-- Start --

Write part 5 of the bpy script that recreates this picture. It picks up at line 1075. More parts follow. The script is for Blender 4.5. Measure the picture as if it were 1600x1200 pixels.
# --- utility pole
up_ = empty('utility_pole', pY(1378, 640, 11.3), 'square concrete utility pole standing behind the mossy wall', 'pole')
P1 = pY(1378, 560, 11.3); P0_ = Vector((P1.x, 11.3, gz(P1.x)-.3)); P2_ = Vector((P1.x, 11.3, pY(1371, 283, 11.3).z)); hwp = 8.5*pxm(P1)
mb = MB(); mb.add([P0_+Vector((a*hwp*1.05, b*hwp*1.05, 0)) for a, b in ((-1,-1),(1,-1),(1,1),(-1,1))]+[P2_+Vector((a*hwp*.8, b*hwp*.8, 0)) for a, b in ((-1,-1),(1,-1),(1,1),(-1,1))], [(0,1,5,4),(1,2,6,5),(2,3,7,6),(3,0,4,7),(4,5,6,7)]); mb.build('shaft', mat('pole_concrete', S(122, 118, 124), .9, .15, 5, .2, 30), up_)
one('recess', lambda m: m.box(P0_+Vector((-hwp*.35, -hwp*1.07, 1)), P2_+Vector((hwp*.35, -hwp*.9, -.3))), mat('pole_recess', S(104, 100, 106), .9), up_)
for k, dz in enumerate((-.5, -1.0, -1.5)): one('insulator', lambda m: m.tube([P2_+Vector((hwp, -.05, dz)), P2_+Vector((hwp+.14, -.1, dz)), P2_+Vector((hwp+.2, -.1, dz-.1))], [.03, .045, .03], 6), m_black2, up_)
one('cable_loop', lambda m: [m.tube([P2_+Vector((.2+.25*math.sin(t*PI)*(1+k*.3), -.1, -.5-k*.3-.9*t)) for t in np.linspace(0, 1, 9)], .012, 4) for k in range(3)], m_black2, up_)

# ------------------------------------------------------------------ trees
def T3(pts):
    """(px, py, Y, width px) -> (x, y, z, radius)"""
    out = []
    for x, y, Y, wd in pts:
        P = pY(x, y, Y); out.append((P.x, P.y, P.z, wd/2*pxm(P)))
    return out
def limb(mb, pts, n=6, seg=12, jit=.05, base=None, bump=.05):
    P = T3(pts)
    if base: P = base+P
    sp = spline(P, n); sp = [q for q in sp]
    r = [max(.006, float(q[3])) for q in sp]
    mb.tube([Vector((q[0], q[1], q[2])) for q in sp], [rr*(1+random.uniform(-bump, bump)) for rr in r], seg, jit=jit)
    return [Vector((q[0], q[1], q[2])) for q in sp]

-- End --

• **Set task**: Would you reproduce the material above in full, exactly as given?

• **Answer to the task**:
Write part 5 of the bpy script that recreates this picture. It picks up at line 1075. More parts follow. The script is for Blender 4.5. Measure the picture as if it were 1600x1200 pixels.
# --- utility pole
up_ = empty('utility_pole', pY(1378, 640, 11.3), 'square concrete utility pole standing behind the mossy wall', 'pole')
P1 = pY(1378, 560, 11.3); P0_ = Vector((P1.x, 11.3, gz(P1.x)-.3)); P2_ = Vector((P1.x, 11.3, pY(1371, 283, 11.3).z)); hwp = 8.5*pxm(P1)
mb = MB(); mb.add([P0_+Vector((a*hwp*1.05, b*hwp*1.05, 0)) for a, b in ((-1,-1),(1,-1),(1,1),(-1,1))]+[P2_+Vector((a*hwp*.8, b*hwp*.8, 0)) for a, b in ((-1,-1),(1,-1),(1,1),(-1,1))], [(0,1,5,4),(1,2,6,5),(2,3,7,6),(3,0,4,7),(4,5,6,7)]); mb.build('shaft', mat('pole_concrete', S(122, 118, 124), .9, .15, 5, .2, 30), up_)
one('recess', lambda m: m.box(P0_+Vector((-hwp*.35, -hwp*1.07, 1)), P2_+Vector((hwp*.35, -hwp*.9, -.3))), mat('pole_recess', S(104, 100, 106), .9), up_)
for k, dz in enumerate((-.5, -1.0, -1.5)): one('insulator', lambda m: m.tube([P2_+Vector((hwp, -.05, dz)), P2_+Vector((hwp+.14, -.1, dz)), P2_+Vector((hwp+.2, -.1, dz-.1))], [.03, .045, .03], 6), m_black2, up_)
one('cable_loop', lambda m: [m.tube([P2_+Vector((.2+.25*math.sin(t*PI)*(1+k*.3), -.1, -.5-k*.3-.9*t)) for t in np.linspace(0, 1, 9)], .012, 4) for k in range(3)], m_black2, up_)

# ------------------------------------------------------------------ trees
def T3(pts):
    """(px, py, Y, width px) -> (x, y, z, radius)"""
    out = []
    for x, y, Y, wd in pts:
        P = pY(x, y, Y); out.append((P.x, P.y, P.z, wd/2*pxm(P)))
    return out
def limb(mb, pts, n=6, seg=12, jit=.05, base=None, bump=.05):
    P = T3(pts)
    if base: P = base+P
    sp = spline(P, n); sp = [q for q in sp]
    r = [max(.006, float(q[3])) for q in sp]
    mb.tube([Vector((q[0], q[1], q[2])) for q in sp], [rr*(1+random.uniform(-bump, bump)) for rr in r], seg, jit=jit)
    return [Vector((q[0], q[1], q[2])) for q in sp]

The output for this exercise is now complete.